A Georgian terrace in London defies a singular definition, having been described as a living museum, work of art, post-materialist project, or even a poetic interpretation of history.

Dennis Severs was born in 1944 and from Southern California. His passion for what he called 'English light' drew him to London, and he made his home in the dilapidated property in 1979. His way of making a home was a unique and highly personal endeavour. He wrote, I worked inside out to create what turned out to be a collection of atmospheres: moods that harbour the light and the spirit of various ages. Each of the ten rooms in the house evokes its own period of history, brought alive through sight, smell, and a deliberate sense of precariousness, that work within 'the space between'.

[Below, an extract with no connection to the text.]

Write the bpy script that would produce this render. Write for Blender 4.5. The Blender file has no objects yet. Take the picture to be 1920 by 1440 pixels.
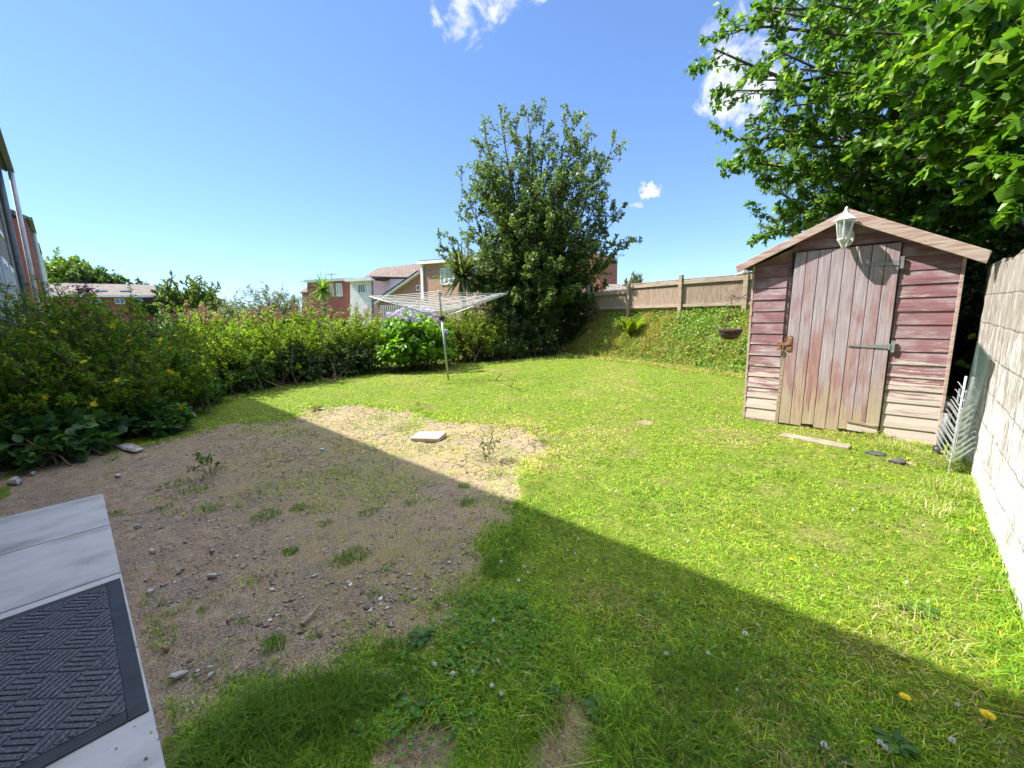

Severs called his medium 'still life drama', that allowed his visitors (or at lease those receptive to his medium) to imagine themselves in another time and place. Woven through the house is the story of the fictive Jarvis family (a name anglicised from Gervais), Huguenot silk weavers who lived at the house from to 1725 to 1919. Each room evokes incidental moments in the lives of these imaginary inhabitants. Writer Peter Ackroyd wrote that The journey through the house becomes a journey through time; with its small rooms and hidden corridors, its whispered asides and sudden revelations, it resembles a pilgrimage through life itself . In a similar vein, Jeanette Winterson observed that Fashions come and go, but there are permanencies, vulnerable but not forgotten, that Dennis sought to communicate , in her article for the Times newspaper.

Severs bequeathed the house to the Spitalfields Trust shortly before his death in 1999. 18 Folgate Street is now open to the public.

The motto of the house is Aut Visum Aut Non!: 'You Either See it or you don't'.